### Job
Write the material out again, line by line, exactly as it is.

>> BEGIN

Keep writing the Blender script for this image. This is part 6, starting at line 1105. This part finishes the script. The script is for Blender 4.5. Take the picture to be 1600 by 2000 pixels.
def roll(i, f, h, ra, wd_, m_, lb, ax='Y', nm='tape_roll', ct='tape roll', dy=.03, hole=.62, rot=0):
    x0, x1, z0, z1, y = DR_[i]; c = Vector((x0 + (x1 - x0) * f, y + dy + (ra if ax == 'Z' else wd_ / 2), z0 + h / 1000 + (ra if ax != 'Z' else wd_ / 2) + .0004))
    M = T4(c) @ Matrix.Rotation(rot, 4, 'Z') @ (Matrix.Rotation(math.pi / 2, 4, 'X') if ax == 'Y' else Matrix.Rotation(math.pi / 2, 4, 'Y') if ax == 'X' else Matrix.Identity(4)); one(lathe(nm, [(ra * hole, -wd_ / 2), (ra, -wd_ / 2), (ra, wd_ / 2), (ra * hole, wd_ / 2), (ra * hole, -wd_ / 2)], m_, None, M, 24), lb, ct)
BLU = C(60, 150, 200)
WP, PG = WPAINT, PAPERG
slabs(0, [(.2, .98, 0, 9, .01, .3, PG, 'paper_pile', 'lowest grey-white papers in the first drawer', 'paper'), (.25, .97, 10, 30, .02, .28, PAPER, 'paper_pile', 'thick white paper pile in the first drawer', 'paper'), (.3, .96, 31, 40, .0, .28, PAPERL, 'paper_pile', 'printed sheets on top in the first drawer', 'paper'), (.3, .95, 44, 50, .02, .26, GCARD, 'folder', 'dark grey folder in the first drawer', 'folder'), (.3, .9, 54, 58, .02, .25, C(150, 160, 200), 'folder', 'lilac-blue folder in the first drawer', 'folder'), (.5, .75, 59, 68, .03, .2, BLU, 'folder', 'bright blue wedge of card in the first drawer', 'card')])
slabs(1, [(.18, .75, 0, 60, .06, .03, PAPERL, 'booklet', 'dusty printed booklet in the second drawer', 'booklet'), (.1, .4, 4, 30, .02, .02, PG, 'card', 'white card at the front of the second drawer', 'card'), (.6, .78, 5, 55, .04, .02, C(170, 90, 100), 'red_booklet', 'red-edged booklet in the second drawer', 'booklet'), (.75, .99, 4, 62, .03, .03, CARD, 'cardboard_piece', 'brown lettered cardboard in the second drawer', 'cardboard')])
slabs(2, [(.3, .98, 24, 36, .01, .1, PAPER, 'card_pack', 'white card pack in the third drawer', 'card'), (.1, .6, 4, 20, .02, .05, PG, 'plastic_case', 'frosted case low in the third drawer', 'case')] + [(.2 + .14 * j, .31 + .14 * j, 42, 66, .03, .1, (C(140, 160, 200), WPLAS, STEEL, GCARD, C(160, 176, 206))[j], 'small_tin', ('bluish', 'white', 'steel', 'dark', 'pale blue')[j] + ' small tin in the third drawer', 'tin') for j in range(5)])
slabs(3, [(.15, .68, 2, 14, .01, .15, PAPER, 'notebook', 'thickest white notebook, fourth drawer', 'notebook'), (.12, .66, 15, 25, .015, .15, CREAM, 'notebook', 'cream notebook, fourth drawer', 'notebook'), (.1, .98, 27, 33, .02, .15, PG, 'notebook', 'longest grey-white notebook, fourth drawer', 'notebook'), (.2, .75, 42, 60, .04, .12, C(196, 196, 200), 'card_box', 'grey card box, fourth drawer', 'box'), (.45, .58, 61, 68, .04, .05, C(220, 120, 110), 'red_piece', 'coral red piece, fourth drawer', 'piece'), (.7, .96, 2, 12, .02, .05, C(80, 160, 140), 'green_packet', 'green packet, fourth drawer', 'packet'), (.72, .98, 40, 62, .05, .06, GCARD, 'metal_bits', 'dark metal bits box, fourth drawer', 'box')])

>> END

### Output below
Keep writing the Blender script for this image. This is part 6, starting at line 1105. This part finishes the script. The script is for Blender 4.5. Take the picture to be 1600 by 2000 pixels.
def roll(i, f, h, ra, wd_, m_, lb, ax='Y', nm='tape_roll', ct='tape roll', dy=.03, hole=.62, rot=0):
    x0, x1, z0, z1, y = DR_[i]; c = Vector((x0 + (x1 - x0) * f, y + dy + (ra if ax == 'Z' else wd_ / 2), z0 + h / 1000 + (ra if ax != 'Z' else wd_ / 2) + .0004))
    M = T4(c) @ Matrix.Rotation(rot, 4, 'Z') @ (Matrix.Rotation(math.pi / 2, 4, 'X') if ax == 'Y' else Matrix.Rotation(math.pi / 2, 4, 'Y') if ax == 'X' else Matrix.Identity(4)); one(lathe(nm, [(ra * hole, -wd_ / 2), (ra, -wd_ / 2), (ra, wd_ / 2), (ra * hole, wd_ / 2), (ra * hole, -wd_ / 2)], m_, None, M, 24), lb, ct)
BLU = C(60, 150, 200)
WP, PG = WPAINT, PAPERG
slabs(0, [(.2, .98, 0, 9, .01, .3, PG, 'paper_pile', 'lowest grey-white papers in the first drawer', 'paper'), (.25, .97, 10, 30, .02, .28, PAPER, 'paper_pile', 'thick white paper pile in the first drawer', 'paper'), (.3, .96, 31, 40, .0, .28, PAPERL, 'paper_pile', 'printed sheets on top in the first drawer', 'paper'), (.3, .95, 44, 50, .02, .26, GCARD, 'folder', 'dark grey folder in the first drawer', 'folder'), (.3, .9, 54, 58, .02, .25, C(150, 160, 200), 'folder', 'lilac-blue folder in the first drawer', 'folder'), (.5, .75, 59, 68, .03, .2, BLU, 'folder', 'bright blue wedge of card in the first drawer', 'card')])
slabs(1, [(.18, .75, 0, 60, .06, .03, PAPERL, 'booklet', 'dusty printed booklet in the second drawer', 'booklet'), (.1, .4, 4, 30, .02, .02, PG, 'card', 'white card at the front of the second drawer', 'card'), (.6, .78, 5, 55, .04, .02, C(170, 90, 100), 'red_booklet', 'red-edged booklet in the second drawer', 'booklet'), (.75, .99, 4, 62, .03, .03, CARD, 'cardboard_piece', 'brown lettered cardboard in the second drawer', 'cardboard')])
slabs(2, [(.3, .98, 24, 36, .01, .1, PAPER, 'card_pack', 'white card pack in the third drawer', 'card'), (.1, .6, 4, 20, .02, .05, PG, 'plastic_case', 'frosted case low in the third drawer', 'case')] + [(.2 + .14 * j, .31 + .14 * j, 42, 66, .03, .1, (C(140, 160, 200), WPLAS, STEEL, GCARD, C(160, 176, 206))[j], 'small_tin', ('bluish', 'white', 'steel', 'dark', 'pale blue')[j] + ' small tin in the third drawer', 'tin') for j in range(5)])
slabs(3, [(.15, .68, 2, 14, .01, .15, PAPER, 'notebook', 'thickest white notebook, fourth drawer', 'notebook'), (.12, .66, 15, 25, .015, .15, CREAM, 'notebook', 'cream notebook, fourth drawer', 'notebook'), (.1, .98, 27, 33, .02, .15, PG, 'notebook', 'longest grey-white notebook, fourth drawer', 'notebook'), (.2, .75, 42, 60, .04, .12, C(196, 196, 200), 'card_box', 'grey card box, fourth drawer', 'box'), (.45, .58, 61, 68, .04, .05, C(220, 120, 110), 'red_piece', 'coral red piece, fourth drawer', 'piece'), (.7, .96, 2, 12, .02, .05, C(80, 160, 140), 'green_packet', 'green packet, fourth drawer', 'packet'), (.72, .98, 40, 62, .05, .06, GCARD, 'metal_bits', 'dark metal bits box, fourth drawer', 'box')])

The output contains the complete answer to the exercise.